UNC Researchers to Parents: Set Expectations for Children's Academic Success

Psychology study analyzes data from more than 7,600 parents and children nationwide

Headshot of John Mark Froiland and Aubrey Peterson

John Mark Froiland and Aubrey Peterson

Constantly monitoring and nagging children to do their homework is a far less effective approach for parents to take than setting positive expectations, according to a University of Northern Colorado study.

The study, by Assistant Professor of School Psychology John Mark Froiland and Ph.D. student Aubrey Peterson, also found that parent expectations that their kindergarten-aged children would succeed in college predicted eighth-grade achievement in math, reading and science.

The results were published in an article in School Psychology International, one of the leading educational psychology journals.

Reading to young children, expressing hopes that they do well in school and encouraging them to learn to help others are effective ways to set expectations and support academic success.

Froiland and Peterson, along with a University of Minnesota colleague, analyzed data involving more than 7,600 parents and children nationwide in concluding that parent expectations had a stronger effect on achievement than various forms of home-based parental involvement, including checking on grades and homework.

Based on this study and previous studies by Froiland, he offers these tips for parents to set expectations and support their children's academic success:


  • Read to children ages 2-5 every day. Explain the meaning of vocabulary words and frequently visit the library together.
  • Express your hopes, from preschool to young adulthood, that your children will do well in school and pursue the highest degree they're capable of.
  • Point them to the deeper purposes in learning - one of the greatest is to help others - throughout life.
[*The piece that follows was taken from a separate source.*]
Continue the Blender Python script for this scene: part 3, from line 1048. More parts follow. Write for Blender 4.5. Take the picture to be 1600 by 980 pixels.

  • Continually harp on them about grades and homework. In middle school and high school, children often struggle with their independence and may perceive questions such as "Don't you think you should go study right now?" as controlling.
  • Emphasize grades and other rewards so much that children lose sight of the real value of learning.
  • Allow your children to associate you solely with pressure and demands. It's important to keep the relationship strong by spending time with your children doing something pleasant and show unconditional love so that they know that they are accepted by you regardless of how well they perform in school.